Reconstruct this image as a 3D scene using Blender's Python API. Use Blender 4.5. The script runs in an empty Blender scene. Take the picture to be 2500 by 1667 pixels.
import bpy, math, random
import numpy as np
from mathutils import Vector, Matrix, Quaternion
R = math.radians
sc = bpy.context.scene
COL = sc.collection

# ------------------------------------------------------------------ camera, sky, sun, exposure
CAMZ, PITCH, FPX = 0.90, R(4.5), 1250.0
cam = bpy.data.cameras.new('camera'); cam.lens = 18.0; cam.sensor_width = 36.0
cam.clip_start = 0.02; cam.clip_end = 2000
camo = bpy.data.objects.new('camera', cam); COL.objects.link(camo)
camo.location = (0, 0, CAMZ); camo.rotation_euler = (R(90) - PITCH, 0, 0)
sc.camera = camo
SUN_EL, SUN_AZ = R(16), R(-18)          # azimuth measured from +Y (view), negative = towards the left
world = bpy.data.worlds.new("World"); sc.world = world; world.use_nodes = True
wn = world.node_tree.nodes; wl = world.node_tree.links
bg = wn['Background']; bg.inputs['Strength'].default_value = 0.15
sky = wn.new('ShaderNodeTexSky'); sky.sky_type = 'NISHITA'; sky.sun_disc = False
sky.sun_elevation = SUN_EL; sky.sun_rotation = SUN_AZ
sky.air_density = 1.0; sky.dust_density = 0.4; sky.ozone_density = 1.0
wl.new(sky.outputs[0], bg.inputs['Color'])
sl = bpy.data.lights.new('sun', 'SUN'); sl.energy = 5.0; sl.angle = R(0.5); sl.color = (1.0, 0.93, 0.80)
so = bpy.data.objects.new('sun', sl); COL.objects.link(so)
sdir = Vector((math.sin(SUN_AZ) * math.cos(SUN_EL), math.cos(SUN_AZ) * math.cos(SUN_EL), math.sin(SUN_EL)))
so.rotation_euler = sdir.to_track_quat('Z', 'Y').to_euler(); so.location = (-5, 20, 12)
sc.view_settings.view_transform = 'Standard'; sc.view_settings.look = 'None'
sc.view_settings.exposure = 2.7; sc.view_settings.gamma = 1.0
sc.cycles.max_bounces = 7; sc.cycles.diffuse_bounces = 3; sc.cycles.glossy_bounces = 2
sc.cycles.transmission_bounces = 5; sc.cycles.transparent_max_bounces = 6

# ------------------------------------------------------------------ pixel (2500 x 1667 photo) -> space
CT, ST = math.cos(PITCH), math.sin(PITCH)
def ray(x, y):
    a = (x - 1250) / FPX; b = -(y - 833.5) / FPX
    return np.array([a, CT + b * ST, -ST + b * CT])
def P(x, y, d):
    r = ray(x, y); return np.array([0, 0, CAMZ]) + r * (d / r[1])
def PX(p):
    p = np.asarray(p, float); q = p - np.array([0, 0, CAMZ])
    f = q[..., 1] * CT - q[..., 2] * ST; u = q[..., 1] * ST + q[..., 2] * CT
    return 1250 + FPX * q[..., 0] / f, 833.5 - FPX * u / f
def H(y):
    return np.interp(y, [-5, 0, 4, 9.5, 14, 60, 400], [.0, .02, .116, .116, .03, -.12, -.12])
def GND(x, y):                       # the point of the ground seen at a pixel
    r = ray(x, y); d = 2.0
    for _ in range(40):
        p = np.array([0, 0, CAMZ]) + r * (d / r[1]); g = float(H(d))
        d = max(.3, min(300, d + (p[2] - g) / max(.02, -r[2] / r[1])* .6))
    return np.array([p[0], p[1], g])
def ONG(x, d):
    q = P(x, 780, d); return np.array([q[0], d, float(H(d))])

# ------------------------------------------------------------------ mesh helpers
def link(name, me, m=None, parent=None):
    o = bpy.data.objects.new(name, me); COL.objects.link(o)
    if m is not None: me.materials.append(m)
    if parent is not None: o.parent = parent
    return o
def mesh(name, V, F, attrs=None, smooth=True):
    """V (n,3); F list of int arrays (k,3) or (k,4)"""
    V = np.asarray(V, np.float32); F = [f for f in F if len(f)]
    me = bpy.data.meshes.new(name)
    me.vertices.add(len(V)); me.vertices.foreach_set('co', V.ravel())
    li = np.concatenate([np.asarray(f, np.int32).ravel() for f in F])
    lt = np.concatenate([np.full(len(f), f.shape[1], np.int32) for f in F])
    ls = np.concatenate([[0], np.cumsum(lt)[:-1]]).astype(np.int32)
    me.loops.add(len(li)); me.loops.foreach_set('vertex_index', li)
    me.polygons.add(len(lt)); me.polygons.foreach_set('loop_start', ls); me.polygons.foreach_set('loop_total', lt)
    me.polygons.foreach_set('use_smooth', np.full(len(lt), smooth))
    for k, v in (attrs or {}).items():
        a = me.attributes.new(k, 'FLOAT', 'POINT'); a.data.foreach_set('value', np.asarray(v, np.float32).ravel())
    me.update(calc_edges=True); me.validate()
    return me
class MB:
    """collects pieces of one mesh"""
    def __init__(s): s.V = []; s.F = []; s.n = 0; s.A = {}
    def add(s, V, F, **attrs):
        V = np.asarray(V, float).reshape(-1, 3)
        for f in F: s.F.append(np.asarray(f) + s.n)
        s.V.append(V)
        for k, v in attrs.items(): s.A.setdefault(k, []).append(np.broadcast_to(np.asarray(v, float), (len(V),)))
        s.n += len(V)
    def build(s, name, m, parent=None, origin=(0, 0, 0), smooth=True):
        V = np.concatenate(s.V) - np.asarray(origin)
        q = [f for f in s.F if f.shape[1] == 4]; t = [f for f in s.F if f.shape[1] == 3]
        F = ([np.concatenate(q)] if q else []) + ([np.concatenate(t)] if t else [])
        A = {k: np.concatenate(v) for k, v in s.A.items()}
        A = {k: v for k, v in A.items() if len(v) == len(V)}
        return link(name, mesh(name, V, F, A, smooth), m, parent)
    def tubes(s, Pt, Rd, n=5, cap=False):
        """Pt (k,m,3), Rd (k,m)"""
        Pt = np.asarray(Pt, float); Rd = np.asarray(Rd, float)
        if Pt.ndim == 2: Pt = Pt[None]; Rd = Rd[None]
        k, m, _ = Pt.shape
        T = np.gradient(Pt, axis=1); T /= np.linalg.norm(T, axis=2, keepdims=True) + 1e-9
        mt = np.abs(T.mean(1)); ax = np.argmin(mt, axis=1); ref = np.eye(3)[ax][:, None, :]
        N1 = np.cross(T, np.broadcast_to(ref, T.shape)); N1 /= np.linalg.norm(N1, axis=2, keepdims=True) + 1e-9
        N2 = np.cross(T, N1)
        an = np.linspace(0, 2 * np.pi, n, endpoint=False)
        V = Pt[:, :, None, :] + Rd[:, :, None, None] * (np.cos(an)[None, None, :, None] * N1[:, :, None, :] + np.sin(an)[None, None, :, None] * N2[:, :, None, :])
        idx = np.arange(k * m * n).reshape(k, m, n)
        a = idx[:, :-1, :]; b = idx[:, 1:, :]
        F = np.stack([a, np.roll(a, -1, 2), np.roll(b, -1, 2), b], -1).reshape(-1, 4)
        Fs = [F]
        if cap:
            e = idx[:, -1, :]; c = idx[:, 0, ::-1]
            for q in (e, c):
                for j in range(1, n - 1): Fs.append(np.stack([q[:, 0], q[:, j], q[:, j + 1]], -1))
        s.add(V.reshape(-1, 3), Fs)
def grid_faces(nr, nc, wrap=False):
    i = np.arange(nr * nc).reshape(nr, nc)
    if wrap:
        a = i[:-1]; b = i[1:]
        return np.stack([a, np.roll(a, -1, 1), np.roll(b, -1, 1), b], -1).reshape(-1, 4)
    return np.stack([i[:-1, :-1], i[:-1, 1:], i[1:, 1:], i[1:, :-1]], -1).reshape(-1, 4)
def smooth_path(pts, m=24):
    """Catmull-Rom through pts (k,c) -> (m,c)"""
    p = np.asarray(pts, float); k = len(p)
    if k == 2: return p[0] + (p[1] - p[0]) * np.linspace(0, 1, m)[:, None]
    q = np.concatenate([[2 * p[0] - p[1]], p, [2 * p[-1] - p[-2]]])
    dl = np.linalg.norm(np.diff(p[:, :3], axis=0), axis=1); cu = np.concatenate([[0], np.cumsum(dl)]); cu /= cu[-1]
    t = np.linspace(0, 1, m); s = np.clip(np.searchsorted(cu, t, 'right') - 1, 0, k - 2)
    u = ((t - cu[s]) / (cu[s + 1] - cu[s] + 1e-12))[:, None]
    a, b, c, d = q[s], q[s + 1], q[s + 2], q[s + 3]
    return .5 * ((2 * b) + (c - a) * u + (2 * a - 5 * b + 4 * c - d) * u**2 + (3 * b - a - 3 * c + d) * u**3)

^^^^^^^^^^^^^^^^

Task description:
Look above and repeat, character for character, the lines from the first one to the line with "COL = sc.collection", counting both.

Finished task:
Reconstruct this image as a 3D scene using Blender's Python API. Use Blender 4.5. The script runs in an empty Blender scene. Take the picture to be 2500 by 1667 pixels.
import bpy, math, random
import numpy as np
from mathutils import Vector, Matrix, Quaternion
R = math.radians
sc = bpy.context.scene
COL = sc.collection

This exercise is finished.